WORK INSTRUCTIONS -> Omit every picture, and retype the lines that run from the beginning of the data below through the line containing "from mathutils.bvhtree import BVHTree", inclusive.

++++++++

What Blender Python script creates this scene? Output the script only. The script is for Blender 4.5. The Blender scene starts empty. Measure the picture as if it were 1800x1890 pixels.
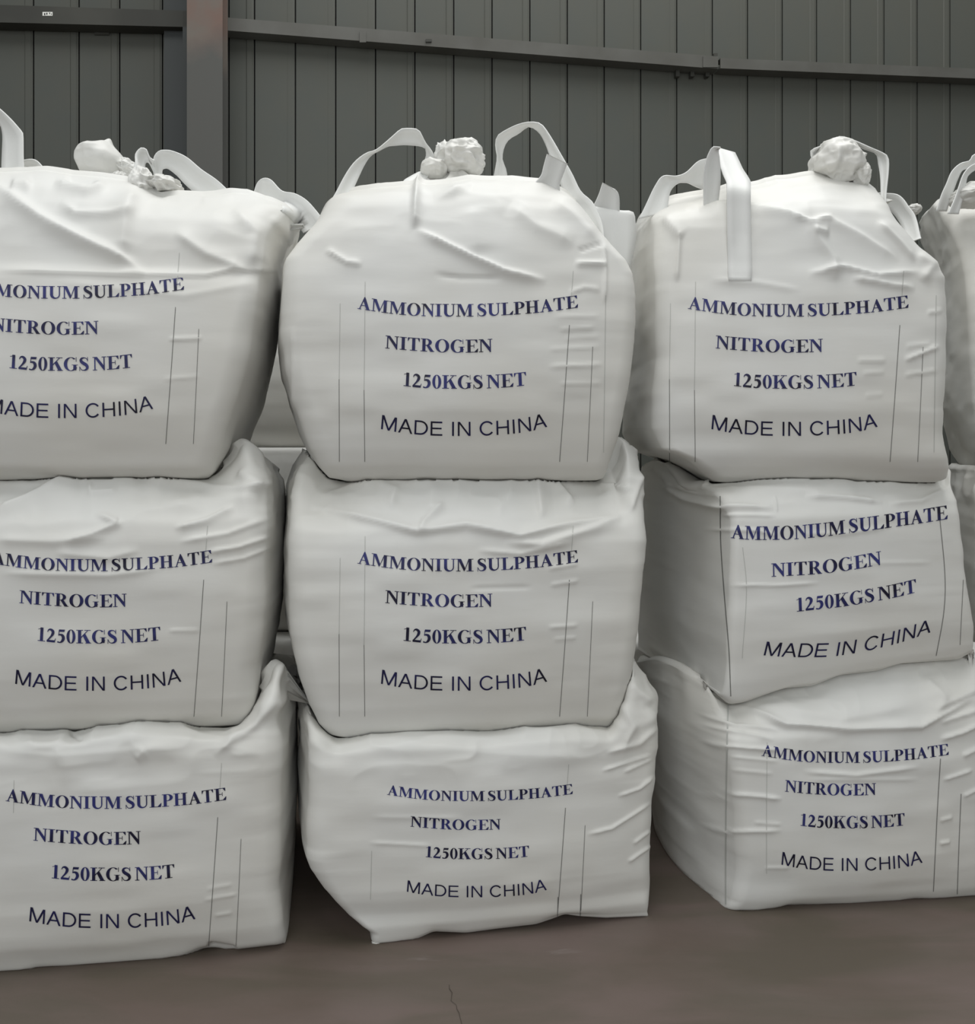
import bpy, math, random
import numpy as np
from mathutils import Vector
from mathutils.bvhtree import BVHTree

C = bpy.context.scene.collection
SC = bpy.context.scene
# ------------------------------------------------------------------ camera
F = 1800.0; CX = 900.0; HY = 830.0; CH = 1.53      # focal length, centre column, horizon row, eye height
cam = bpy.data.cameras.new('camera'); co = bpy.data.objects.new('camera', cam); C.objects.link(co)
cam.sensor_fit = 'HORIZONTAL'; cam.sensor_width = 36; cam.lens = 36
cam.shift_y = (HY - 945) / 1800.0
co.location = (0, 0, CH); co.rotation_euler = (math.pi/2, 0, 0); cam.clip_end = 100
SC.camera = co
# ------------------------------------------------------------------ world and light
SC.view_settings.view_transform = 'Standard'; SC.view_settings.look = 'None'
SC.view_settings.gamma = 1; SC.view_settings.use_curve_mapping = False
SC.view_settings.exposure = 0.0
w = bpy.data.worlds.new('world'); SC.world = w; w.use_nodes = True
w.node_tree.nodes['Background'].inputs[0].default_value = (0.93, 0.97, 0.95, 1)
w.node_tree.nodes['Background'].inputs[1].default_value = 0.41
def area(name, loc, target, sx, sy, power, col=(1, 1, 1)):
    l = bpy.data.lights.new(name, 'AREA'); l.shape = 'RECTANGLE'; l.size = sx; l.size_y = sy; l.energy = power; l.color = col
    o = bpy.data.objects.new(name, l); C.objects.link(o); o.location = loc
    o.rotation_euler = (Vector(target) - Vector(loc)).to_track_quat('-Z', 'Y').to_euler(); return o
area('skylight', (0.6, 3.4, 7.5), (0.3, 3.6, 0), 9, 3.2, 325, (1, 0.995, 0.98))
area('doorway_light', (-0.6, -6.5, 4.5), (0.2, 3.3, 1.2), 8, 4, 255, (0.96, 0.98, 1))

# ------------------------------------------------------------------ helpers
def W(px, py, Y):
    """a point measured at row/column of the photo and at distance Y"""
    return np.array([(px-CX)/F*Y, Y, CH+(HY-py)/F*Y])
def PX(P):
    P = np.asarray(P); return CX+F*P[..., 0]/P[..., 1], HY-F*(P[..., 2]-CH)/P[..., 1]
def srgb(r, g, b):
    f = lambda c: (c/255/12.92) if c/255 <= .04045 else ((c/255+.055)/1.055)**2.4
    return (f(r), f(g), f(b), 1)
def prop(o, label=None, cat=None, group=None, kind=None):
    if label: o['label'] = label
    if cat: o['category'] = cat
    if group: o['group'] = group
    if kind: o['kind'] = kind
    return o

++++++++

EXERCISE ANSWER ->
What Blender Python script creates this scene? Output the script only. The script is for Blender 4.5. The Blender scene starts empty. Measure the picture as if it were 1800x1890 pixels.
import bpy, math, random
import numpy as np
from mathutils import Vector
from mathutils.bvhtree import BVHTree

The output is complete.